• **EXERCISE GOAL**
Look in the material below for the line with "Keep writing the" and the line with "1), math.radians(174), .3)", then set down exactly those two lines and all lines between, nothing more.
--- BEGIN RECORDS SUPPLIED ---
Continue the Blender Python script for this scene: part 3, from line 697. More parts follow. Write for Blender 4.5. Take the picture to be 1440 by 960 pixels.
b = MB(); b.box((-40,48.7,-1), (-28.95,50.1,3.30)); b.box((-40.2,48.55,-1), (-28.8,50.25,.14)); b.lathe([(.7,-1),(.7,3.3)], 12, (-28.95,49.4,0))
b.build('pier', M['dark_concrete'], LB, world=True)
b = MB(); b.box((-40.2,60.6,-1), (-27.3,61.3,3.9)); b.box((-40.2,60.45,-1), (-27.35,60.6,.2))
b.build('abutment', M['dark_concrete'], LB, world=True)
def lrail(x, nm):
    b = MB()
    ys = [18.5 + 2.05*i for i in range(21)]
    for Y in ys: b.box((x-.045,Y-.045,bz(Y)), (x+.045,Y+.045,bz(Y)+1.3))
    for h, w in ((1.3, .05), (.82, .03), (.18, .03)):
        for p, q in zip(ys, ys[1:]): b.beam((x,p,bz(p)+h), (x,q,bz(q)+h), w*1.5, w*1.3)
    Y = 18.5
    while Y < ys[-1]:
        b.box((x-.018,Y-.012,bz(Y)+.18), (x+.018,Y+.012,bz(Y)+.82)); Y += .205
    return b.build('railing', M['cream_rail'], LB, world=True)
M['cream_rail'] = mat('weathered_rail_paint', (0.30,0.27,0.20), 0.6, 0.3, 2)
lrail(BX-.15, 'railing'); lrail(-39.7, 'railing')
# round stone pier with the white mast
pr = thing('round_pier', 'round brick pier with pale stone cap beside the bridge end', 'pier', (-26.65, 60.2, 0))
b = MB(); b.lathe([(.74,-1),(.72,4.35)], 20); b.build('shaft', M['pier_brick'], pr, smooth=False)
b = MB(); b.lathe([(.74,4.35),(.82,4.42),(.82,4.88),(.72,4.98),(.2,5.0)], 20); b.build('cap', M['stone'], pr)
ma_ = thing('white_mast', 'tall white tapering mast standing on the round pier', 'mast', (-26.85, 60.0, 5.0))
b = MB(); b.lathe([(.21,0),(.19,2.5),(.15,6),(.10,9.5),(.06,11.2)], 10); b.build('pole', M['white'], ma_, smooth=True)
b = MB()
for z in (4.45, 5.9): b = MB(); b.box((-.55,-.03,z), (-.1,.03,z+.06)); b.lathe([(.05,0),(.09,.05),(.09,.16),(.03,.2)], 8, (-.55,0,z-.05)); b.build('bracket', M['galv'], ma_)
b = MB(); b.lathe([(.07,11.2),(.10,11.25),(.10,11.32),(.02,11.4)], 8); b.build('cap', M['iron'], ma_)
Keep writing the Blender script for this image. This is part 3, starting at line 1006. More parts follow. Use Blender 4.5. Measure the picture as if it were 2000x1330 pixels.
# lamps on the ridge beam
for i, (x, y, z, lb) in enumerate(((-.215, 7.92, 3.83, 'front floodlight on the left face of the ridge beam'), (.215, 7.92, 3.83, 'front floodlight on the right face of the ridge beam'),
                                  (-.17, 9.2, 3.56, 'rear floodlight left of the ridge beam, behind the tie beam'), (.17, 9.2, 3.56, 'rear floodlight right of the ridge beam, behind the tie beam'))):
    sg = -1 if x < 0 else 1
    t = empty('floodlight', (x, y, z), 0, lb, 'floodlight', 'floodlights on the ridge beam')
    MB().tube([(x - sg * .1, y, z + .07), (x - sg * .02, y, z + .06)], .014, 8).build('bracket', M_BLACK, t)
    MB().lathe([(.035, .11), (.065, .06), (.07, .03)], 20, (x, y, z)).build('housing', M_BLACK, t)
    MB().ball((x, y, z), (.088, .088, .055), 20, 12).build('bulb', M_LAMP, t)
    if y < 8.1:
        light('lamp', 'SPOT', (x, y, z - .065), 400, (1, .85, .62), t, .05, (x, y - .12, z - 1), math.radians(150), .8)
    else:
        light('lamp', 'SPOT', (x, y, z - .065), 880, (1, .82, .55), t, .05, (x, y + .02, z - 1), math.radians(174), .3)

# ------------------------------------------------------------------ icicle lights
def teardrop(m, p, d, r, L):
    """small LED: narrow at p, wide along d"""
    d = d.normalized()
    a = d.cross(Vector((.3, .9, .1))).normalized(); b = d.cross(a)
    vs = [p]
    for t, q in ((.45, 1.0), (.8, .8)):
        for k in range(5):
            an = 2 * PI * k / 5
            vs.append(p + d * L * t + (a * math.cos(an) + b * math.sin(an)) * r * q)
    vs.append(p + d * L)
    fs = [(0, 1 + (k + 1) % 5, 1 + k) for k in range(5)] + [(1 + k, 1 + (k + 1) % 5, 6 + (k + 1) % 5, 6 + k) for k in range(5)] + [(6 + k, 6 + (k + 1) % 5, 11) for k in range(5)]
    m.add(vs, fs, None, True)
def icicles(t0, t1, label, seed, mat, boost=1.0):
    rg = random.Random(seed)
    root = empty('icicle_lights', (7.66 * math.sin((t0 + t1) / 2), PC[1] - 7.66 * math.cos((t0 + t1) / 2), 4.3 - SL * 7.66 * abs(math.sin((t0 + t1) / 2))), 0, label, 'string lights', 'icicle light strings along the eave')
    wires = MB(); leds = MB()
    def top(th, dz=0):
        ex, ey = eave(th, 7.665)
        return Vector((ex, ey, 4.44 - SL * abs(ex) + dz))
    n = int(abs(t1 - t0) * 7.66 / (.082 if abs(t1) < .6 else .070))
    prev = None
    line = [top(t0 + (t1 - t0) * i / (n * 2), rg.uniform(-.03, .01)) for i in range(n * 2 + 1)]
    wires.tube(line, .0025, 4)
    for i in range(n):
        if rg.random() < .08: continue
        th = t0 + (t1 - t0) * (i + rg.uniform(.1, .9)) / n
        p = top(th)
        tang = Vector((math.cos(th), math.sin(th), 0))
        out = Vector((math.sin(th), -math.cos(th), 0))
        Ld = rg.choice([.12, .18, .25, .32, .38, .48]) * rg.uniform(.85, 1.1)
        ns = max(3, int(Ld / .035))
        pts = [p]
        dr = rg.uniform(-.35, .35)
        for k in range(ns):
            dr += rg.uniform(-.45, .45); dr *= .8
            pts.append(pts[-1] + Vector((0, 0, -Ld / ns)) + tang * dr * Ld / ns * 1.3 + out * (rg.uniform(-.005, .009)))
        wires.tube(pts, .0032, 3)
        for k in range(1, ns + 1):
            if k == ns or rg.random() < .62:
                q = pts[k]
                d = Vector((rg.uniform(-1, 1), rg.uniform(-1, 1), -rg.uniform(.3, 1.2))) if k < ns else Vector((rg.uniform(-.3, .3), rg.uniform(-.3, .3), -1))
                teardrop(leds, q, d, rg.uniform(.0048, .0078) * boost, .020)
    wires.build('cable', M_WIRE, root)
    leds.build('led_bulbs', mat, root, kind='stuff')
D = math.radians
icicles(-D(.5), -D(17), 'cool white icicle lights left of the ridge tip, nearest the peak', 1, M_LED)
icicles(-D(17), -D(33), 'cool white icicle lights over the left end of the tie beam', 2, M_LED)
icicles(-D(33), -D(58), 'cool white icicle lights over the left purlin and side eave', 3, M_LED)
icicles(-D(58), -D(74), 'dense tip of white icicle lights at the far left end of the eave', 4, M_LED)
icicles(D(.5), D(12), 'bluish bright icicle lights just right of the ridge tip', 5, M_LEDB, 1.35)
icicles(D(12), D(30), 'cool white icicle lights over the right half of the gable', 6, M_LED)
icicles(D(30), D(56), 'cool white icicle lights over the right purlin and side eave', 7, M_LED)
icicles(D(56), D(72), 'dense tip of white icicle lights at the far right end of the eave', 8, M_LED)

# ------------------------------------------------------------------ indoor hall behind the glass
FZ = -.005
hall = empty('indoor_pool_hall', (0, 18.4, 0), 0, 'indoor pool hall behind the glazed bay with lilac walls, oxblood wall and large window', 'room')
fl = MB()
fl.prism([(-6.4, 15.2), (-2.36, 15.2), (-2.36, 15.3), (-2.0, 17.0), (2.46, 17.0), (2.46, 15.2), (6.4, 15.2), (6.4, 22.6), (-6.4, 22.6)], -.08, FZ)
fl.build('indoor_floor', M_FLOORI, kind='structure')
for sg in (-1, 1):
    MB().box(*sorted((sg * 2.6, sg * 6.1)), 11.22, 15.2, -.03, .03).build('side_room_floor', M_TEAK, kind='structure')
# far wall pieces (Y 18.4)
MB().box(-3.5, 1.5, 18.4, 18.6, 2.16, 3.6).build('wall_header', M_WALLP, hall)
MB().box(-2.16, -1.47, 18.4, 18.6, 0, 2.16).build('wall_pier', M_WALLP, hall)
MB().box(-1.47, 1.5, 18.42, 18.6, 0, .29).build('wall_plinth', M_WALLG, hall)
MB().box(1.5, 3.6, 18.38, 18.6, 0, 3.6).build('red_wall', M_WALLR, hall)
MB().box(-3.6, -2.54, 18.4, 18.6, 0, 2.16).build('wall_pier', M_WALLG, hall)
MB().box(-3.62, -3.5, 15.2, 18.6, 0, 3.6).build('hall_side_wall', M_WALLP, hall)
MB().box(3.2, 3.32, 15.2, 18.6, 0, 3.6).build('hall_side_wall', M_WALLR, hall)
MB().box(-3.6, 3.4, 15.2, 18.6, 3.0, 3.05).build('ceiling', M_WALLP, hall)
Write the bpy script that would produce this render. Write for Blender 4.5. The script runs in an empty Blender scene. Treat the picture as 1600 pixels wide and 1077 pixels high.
--- END RECORDS SUPPLIED ---
• **THE ANSWER**
Keep writing the Blender script for this image. This is part 3, starting at line 1006. More parts follow. Use Blender 4.5. Measure the picture as if it were 2000x1330 pixels.
# lamps on the ridge beam
for i, (x, y, z, lb) in enumerate(((-.215, 7.92, 3.83, 'front floodlight on the left face of the ridge beam'), (.215, 7.92, 3.83, 'front floodlight on the right face of the ridge beam'),
                                  (-.17, 9.2, 3.56, 'rear floodlight left of the ridge beam, behind the tie beam'), (.17, 9.2, 3.56, 'rear floodlight right of the ridge beam, behind the tie beam'))):
    sg = -1 if x < 0 else 1
    t = empty('floodlight', (x, y, z), 0, lb, 'floodlight', 'floodlights on the ridge beam')
    MB().tube([(x - sg * .1, y, z + .07), (x - sg * .02, y, z + .06)], .014, 8).build('bracket', M_BLACK, t)
    MB().lathe([(.035, .11), (.065, .06), (.07, .03)], 20, (x, y, z)).build('housing', M_BLACK, t)
    MB().ball((x, y, z), (.088, .088, .055), 20, 12).build('bulb', M_LAMP, t)
    if y < 8.1:
        light('lamp', 'SPOT', (x, y, z - .065), 400, (1, .85, .62), t, .05, (x, y - .12, z - 1), math.radians(150), .8)
    else:
        light('lamp', 'SPOT', (x, y, z - .065), 880, (1, .82, .55), t, .05, (x, y + .02, z - 1), math.radians(174), .3)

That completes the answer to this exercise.